If the property had not been sold prior to the bankruptcy proceedings, the institution of such proceedings within four months of the levy would have destroyed the execution lien, but if the sale had been consummated prior to the institution of the proceedings the sale would not have been void and the proceeds could not have been recovered from appellees by the trustee in bankruptcy. In re Weitzel (D.C.) 191 F. 463; Nelson v. Svea Pub. Co. et al. (D.C.) 178 F. 136.
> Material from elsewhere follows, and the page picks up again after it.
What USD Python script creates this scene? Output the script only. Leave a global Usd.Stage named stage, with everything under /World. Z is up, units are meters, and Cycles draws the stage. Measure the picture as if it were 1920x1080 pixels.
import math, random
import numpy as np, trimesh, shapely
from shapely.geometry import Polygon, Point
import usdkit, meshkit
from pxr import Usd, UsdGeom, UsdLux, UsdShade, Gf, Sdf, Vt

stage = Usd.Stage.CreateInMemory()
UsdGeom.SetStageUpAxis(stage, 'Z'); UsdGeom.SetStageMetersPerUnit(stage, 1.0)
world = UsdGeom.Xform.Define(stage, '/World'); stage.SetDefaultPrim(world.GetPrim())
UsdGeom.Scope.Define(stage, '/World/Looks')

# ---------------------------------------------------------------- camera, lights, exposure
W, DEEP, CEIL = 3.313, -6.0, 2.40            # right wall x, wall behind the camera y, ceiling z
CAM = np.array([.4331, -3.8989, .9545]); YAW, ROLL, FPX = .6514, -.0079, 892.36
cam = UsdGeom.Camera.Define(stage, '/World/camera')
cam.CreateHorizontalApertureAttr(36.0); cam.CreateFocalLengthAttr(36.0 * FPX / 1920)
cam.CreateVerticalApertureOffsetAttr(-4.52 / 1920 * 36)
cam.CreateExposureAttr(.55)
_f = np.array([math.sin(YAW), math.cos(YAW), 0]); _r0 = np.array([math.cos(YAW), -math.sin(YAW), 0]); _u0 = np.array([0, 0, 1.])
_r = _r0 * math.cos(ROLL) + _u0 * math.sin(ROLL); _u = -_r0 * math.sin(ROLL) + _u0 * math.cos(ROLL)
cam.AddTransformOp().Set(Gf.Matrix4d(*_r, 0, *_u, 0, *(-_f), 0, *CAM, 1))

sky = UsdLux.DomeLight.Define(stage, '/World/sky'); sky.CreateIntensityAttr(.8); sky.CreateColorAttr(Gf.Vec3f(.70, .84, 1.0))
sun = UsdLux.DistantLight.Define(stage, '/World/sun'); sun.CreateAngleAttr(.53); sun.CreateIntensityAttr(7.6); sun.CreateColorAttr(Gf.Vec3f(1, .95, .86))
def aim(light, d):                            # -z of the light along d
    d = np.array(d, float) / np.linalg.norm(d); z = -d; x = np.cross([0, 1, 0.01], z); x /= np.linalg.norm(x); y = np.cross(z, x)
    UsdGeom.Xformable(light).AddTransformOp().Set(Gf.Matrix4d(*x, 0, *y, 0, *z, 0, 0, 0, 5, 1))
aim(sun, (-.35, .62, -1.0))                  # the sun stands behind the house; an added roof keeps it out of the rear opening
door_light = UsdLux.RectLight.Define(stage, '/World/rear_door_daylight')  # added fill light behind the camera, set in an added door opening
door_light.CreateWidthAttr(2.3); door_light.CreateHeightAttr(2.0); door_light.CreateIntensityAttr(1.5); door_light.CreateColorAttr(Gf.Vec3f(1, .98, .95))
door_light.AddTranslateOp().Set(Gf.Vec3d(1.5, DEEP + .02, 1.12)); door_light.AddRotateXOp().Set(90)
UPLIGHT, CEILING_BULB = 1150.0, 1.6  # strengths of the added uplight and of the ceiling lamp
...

The defendant Jones testified that if the appellant had made the levy when he first received the writ, he (Jones) would have immediately instituted voluntary bankruptcy proceedings. There was no direct testimony to the contrary, but the court was not compelled to accept this testimony as true in view of all the circumstances shown by the evidence, which tended to contradict the witness' statement. He was testifying three years after the occurrence as to what his secret intention was at the time appellant notified him that he held the execution against him. He told appellant at that time, that if the execution of the writ was withheld he would get the money and pay the judgment, and said nothing about his insolvency, and gave no intimation of his intention to go into bankruptcy if the levy was made under the writ. After the levy was made, which was a month after appellant received the writ, instead of instituting bankruptcy proceedings he executed a deed of trust on the property and only resorted to bankruptcy proceedings when he discovered that the deed of trust lien would not defeat the execution lien. The burden of proof on this issue was upon appellant, and upon this state of the evidence the court was not required to find that if the levy and sale had been promptly made Jones would have prevented the collection of the debt by going into bankruptcy before the property could have been sold.

We think the judgment should be affirmed, and it has been so ordered.